▶ Material provided:
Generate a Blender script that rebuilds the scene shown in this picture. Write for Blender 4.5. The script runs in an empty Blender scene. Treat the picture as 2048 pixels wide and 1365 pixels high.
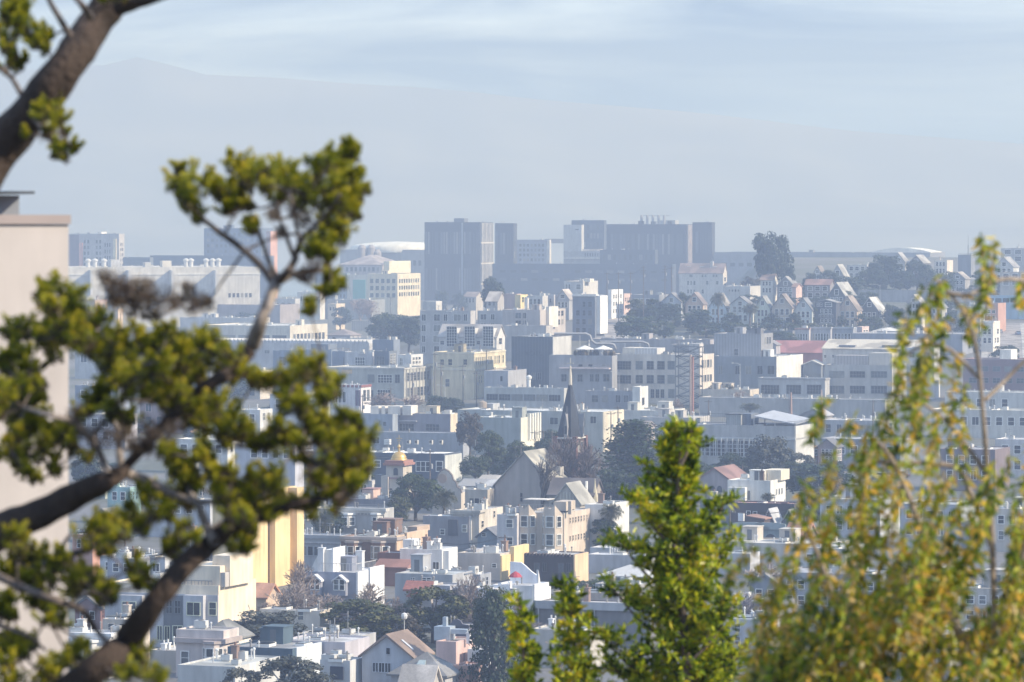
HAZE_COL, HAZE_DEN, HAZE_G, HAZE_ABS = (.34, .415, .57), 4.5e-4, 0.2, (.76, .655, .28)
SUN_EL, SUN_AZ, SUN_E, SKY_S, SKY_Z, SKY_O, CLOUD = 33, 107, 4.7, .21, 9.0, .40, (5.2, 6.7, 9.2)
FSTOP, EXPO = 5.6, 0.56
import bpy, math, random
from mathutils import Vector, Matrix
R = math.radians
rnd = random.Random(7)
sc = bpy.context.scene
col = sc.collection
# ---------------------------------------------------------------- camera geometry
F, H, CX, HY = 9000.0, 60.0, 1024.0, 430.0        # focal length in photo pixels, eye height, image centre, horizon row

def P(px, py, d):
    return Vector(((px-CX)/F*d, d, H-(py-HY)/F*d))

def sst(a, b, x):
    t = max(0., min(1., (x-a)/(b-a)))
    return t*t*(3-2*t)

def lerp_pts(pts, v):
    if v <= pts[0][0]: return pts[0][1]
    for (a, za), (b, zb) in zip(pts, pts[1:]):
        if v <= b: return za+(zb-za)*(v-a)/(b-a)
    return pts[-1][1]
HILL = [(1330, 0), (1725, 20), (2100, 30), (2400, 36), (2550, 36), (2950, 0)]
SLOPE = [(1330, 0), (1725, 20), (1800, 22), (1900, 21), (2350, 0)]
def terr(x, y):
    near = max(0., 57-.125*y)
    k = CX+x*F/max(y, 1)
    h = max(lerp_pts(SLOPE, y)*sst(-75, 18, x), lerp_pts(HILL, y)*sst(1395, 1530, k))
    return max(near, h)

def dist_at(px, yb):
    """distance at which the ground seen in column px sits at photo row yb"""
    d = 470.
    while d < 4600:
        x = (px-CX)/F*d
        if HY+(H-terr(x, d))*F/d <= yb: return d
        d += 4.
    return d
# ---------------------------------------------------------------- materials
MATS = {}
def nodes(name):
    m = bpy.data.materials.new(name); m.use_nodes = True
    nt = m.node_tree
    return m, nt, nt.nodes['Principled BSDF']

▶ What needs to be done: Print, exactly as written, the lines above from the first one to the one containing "return max(near, h)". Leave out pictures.

▶ The reply:
Generate a Blender script that rebuilds the scene shown in this picture. Write for Blender 4.5. The script runs in an empty Blender scene. Treat the picture as 2048 pixels wide and 1365 pixels high.
HAZE_COL, HAZE_DEN, HAZE_G, HAZE_ABS = (.34, .415, .57), 4.5e-4, 0.2, (.76, .655, .28)
SUN_EL, SUN_AZ, SUN_E, SKY_S, SKY_Z, SKY_O, CLOUD = 33, 107, 4.7, .21, 9.0, .40, (5.2, 6.7, 9.2)
FSTOP, EXPO = 5.6, 0.56
import bpy, math, random
from mathutils import Vector, Matrix
R = math.radians
rnd = random.Random(7)
sc = bpy.context.scene
col = sc.collection
# ---------------------------------------------------------------- camera geometry
F, H, CX, HY = 9000.0, 60.0, 1024.0, 430.0        # focal length in photo pixels, eye height, image centre, horizon row

def P(px, py, d):
    return Vector(((px-CX)/F*d, d, H-(py-HY)/F*d))

def sst(a, b, x):
    t = max(0., min(1., (x-a)/(b-a)))
    return t*t*(3-2*t)

def lerp_pts(pts, v):
    if v <= pts[0][0]: return pts[0][1]
    for (a, za), (b, zb) in zip(pts, pts[1:]):
        if v <= b: return za+(zb-za)*(v-a)/(b-a)
    return pts[-1][1]
HILL = [(1330, 0), (1725, 20), (2100, 30), (2400, 36), (2550, 36), (2950, 0)]
SLOPE = [(1330, 0), (1725, 20), (1800, 22), (1900, 21), (2350, 0)]
def terr(x, y):
    near = max(0., 57-.125*y)
    k = CX+x*F/max(y, 1)
    h = max(lerp_pts(SLOPE, y)*sst(-75, 18, x), lerp_pts(HILL, y)*sst(1395, 1530, k))
    return max(near, h)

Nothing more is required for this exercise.